Sean Connery nie żyje. Legendarny aktor, który wcielił się między innymi w postać Jamesa Bonda, odszedł w sobotę, w wieku 90 lat. Przy gwieździe kina do ostatnich chwil czuwała jego druga żona Micheline Roquebrune. Francusko-marokańska malarka w rozmowie z Daily Mail wspomniała swojego zmarłego męża oraz pokazała ich ostatnią wspólną fotografię z celebrowania 45. rocznicy ślubu.
91-letnia Roquebrune przyznała, że aktor przez ostatni czas cierpiał na demencję. Podkreśliła również, że z Connerym miała "cudowne życie":
Miał demencję i to go dobiło. Chciał odejść bez zamieszania. Był wspaniały i mieliśmy razem cudowne życie. Był wzorem mężczyzny. Wiem, że bez niego będzie bardzo ciężko. Ale to nie mogło trwać wiecznie i odszedł spokojnie.
Stan zdrowotny aktora ostatnio znacznie się pogorszył. Roquebrune towarzyszyła mu w ostatnich chwilach:
To nie było życie dla niego, ostatnio nie potrafił się wypowiedzieć. Przynajmniej umarł we śnie i było tak spokojnie. Byłam z nim cały czas, a on po prostu się odszedł. Tego właśnie chciał.

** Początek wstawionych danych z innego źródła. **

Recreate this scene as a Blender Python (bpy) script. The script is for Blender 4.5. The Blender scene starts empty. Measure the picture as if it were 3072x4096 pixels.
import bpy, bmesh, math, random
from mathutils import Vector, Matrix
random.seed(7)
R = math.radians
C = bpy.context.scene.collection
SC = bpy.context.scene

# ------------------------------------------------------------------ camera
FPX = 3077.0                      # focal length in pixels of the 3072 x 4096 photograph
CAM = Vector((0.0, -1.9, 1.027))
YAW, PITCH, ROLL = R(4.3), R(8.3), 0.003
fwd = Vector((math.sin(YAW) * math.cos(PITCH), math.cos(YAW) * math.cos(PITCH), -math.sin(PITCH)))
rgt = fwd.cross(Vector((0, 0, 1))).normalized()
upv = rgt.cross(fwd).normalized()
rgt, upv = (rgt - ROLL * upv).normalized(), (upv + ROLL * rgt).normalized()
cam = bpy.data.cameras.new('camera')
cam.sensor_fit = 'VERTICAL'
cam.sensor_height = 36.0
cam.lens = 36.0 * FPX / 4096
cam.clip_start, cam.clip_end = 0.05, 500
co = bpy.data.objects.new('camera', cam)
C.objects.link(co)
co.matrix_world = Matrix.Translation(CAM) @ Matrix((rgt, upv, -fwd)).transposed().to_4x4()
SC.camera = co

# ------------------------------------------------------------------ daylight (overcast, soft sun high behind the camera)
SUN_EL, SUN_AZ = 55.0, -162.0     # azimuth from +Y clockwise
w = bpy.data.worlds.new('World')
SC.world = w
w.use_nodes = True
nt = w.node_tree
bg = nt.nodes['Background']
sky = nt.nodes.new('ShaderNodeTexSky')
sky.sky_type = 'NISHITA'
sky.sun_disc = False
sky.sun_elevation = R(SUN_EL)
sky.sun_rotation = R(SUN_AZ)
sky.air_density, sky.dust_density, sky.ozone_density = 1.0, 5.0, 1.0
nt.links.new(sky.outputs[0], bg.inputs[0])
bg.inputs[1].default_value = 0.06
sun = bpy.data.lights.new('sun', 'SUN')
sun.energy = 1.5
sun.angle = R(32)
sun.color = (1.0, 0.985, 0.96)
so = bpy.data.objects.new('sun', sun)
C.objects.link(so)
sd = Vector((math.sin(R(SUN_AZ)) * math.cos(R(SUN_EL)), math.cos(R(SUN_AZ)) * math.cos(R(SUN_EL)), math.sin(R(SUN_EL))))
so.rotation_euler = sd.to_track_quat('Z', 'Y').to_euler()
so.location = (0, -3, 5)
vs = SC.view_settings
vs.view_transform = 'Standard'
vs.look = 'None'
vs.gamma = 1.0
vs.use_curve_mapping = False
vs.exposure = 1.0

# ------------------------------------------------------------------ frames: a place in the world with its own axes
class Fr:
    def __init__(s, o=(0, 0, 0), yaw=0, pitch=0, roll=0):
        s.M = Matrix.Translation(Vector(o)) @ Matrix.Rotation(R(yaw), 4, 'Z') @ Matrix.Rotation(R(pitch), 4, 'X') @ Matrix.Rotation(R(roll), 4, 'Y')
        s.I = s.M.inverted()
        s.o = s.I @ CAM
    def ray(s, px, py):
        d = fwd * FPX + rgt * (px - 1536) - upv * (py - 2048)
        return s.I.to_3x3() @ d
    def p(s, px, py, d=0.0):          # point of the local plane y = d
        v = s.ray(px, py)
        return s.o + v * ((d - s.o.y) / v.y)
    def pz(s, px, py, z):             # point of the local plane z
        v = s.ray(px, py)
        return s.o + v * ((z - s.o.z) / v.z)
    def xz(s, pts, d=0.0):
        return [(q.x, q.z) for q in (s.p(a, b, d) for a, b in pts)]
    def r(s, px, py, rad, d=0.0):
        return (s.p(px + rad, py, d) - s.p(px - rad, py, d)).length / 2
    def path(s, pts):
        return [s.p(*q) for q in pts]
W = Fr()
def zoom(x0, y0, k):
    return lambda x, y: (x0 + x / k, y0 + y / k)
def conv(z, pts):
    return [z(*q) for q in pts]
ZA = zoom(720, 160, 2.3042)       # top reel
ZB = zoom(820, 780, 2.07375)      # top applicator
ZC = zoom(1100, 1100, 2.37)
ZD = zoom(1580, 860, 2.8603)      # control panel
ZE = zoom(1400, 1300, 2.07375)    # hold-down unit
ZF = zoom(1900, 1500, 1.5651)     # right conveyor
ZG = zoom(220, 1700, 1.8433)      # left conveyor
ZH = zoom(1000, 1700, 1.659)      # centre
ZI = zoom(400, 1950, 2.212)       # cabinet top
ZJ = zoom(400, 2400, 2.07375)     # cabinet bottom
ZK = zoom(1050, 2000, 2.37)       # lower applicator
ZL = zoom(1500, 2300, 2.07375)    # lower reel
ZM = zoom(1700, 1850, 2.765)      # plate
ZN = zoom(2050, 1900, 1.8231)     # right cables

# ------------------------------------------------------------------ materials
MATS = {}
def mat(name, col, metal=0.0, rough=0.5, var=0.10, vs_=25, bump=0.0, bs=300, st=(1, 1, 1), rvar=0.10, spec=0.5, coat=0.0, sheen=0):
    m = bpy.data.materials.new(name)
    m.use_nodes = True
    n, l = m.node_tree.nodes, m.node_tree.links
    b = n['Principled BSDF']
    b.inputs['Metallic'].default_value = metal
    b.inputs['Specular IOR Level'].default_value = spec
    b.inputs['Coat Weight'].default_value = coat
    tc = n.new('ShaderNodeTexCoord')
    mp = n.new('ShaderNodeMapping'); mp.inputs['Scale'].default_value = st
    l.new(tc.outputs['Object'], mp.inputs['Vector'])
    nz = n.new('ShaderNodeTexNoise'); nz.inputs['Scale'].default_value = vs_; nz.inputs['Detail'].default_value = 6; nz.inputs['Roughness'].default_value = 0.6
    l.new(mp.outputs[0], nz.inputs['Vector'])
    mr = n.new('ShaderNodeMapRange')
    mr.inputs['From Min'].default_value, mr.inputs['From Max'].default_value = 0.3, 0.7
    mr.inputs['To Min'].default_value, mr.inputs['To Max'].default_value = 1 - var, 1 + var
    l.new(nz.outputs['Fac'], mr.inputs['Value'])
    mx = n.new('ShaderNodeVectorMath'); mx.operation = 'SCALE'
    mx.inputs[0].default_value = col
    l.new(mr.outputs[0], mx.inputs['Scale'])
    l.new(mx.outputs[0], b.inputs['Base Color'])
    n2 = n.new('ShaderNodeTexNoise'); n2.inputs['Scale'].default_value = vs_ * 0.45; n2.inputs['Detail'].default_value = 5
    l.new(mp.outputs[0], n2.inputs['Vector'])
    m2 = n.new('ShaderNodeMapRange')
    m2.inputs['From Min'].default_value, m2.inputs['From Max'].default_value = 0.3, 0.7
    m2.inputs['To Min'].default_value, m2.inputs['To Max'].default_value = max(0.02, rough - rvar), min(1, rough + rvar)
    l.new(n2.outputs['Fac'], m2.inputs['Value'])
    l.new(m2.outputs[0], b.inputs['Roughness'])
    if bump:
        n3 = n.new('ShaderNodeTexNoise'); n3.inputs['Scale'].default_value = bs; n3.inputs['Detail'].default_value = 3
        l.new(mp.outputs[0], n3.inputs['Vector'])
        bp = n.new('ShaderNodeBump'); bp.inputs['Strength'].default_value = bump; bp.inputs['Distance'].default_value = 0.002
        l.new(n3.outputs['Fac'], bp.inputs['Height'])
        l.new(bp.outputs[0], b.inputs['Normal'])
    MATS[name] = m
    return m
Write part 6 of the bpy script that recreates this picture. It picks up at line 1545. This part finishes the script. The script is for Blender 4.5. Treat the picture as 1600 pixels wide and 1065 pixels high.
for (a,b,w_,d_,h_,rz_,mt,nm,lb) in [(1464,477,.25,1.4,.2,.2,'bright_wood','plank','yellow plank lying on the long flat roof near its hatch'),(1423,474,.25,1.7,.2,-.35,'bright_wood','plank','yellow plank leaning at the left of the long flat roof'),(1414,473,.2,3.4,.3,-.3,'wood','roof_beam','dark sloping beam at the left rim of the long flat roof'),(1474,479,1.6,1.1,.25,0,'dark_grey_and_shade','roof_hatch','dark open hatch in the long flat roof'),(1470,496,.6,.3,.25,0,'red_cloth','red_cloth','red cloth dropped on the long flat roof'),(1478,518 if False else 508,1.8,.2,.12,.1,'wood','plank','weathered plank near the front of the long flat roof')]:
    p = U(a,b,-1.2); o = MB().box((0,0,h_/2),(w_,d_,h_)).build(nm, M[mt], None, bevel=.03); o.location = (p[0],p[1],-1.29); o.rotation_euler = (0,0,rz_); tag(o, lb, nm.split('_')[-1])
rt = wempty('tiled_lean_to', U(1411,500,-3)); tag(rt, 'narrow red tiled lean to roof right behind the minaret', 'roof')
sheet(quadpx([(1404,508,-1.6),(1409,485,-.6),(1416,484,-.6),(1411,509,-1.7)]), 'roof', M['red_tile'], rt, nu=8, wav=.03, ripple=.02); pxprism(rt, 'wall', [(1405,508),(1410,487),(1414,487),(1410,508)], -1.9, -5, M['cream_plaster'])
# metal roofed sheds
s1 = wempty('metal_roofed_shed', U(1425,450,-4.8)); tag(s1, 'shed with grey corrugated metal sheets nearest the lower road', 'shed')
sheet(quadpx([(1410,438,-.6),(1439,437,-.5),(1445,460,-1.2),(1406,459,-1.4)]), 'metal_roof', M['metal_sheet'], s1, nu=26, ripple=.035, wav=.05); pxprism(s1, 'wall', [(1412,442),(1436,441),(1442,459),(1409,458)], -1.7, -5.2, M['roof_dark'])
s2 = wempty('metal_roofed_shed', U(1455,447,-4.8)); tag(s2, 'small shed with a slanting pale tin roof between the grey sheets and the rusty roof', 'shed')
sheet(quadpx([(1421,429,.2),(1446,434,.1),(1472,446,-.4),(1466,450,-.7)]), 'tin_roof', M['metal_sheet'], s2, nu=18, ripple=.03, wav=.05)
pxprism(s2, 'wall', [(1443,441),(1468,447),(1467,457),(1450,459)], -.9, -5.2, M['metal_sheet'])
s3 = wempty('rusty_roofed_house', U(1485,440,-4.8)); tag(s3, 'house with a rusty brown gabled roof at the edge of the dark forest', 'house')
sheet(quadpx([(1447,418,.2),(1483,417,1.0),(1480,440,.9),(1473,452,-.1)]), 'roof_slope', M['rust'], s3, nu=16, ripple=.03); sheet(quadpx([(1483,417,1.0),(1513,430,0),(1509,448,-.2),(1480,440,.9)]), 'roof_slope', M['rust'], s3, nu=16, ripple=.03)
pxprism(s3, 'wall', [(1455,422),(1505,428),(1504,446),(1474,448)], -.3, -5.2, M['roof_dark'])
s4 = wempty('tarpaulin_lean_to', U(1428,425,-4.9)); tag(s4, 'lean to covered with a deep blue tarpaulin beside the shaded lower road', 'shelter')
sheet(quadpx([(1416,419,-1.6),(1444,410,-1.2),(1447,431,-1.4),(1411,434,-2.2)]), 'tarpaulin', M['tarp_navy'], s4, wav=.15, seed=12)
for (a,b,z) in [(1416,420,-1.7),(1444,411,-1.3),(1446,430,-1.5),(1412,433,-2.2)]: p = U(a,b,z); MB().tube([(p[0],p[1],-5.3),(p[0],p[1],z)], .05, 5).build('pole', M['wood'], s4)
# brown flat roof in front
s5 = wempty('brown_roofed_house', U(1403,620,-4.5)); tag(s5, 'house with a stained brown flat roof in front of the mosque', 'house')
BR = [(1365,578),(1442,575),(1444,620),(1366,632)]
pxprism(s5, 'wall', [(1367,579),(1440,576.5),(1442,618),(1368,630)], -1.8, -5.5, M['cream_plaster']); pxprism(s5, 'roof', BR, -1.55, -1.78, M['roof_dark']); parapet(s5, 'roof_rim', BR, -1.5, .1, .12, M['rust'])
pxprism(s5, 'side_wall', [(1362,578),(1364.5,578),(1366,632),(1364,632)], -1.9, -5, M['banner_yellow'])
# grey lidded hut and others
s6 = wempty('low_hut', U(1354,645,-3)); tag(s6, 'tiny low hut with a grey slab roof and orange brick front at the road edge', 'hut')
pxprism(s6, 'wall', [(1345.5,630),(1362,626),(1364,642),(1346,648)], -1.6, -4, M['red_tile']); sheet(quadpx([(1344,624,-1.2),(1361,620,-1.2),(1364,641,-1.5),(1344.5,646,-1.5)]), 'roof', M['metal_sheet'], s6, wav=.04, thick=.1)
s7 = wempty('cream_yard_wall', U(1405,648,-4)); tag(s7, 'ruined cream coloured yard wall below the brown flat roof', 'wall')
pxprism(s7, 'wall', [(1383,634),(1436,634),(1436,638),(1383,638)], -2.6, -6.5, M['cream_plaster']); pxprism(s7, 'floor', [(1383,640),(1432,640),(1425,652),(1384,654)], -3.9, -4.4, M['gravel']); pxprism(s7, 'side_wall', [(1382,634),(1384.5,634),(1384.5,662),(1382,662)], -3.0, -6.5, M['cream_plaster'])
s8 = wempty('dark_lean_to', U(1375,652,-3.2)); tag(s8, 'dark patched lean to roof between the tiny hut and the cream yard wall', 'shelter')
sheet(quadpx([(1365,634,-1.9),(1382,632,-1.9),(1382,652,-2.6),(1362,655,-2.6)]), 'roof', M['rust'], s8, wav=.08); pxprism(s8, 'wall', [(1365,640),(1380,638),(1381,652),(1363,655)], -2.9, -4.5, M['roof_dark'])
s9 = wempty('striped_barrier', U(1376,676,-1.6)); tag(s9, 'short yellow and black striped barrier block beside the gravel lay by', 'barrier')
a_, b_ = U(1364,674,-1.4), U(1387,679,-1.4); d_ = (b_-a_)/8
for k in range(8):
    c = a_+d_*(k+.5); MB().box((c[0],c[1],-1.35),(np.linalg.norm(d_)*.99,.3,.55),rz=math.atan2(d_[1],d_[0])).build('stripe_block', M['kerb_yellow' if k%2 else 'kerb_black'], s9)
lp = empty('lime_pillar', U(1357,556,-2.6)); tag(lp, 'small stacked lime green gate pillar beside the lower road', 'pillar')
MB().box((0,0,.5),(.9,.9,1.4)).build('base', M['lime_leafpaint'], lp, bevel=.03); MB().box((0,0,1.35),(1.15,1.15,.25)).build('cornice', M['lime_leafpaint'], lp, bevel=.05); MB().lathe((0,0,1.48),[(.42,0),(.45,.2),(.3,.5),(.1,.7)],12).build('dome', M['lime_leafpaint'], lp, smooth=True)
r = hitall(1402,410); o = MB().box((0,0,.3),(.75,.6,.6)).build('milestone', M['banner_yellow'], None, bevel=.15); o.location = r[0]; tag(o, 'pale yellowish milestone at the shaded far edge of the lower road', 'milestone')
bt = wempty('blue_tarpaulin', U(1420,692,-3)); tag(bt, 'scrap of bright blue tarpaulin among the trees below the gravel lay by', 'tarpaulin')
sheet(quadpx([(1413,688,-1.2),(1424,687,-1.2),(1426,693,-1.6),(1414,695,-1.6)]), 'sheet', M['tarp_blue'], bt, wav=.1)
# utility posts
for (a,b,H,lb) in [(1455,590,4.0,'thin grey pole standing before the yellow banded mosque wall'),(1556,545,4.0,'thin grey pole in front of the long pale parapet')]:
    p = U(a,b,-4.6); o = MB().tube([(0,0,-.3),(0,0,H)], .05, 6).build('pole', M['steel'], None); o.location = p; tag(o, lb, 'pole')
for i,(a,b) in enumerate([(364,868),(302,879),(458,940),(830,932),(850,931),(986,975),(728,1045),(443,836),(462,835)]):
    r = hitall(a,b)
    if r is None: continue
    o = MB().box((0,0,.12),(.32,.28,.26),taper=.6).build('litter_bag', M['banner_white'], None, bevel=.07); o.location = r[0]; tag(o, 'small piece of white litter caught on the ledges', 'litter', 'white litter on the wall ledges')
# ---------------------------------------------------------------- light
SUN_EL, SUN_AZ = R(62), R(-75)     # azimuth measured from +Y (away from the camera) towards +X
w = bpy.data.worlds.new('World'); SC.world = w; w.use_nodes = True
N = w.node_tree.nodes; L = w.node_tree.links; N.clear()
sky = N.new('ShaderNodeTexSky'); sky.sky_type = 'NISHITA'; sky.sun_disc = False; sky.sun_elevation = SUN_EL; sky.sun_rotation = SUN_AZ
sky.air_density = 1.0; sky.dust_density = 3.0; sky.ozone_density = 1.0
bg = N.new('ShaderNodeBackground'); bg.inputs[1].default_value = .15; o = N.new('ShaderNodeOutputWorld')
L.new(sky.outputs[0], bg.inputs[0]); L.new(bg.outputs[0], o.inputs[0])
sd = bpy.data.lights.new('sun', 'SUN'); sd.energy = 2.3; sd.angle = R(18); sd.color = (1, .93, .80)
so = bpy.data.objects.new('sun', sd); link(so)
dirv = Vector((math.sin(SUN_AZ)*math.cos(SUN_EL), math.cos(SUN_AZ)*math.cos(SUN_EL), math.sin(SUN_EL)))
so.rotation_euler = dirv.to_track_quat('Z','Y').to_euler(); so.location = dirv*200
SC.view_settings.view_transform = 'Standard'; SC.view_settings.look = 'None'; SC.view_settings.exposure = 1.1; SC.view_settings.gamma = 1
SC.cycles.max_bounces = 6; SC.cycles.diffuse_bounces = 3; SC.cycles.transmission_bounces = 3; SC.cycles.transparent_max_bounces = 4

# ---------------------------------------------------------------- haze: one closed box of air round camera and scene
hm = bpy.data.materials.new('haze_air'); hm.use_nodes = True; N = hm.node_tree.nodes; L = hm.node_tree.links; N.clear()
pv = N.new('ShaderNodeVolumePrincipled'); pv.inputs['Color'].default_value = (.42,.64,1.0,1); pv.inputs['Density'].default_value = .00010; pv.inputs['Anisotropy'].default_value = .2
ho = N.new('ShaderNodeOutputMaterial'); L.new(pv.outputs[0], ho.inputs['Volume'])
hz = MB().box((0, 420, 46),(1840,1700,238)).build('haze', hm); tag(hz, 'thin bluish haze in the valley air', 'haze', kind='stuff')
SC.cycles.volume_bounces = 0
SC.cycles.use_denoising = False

91-letnia malarka poznała swojego przyszłego męża w 1970 roku na turnieju golfowym. Sean poślubił ją podczas prywatnej ceremonii w maju 1975 roku. Micheline była wcześnie dwukrotnie zamężna, a Sean rozstał się ze swoją pierwszą żoną Diane Cilento w 1973 roku. Micheline ma troje dzieci z jej poprzednich małżeństw, a Connery doczekał się syna Jasona, który również jest aktorem i reżyserem.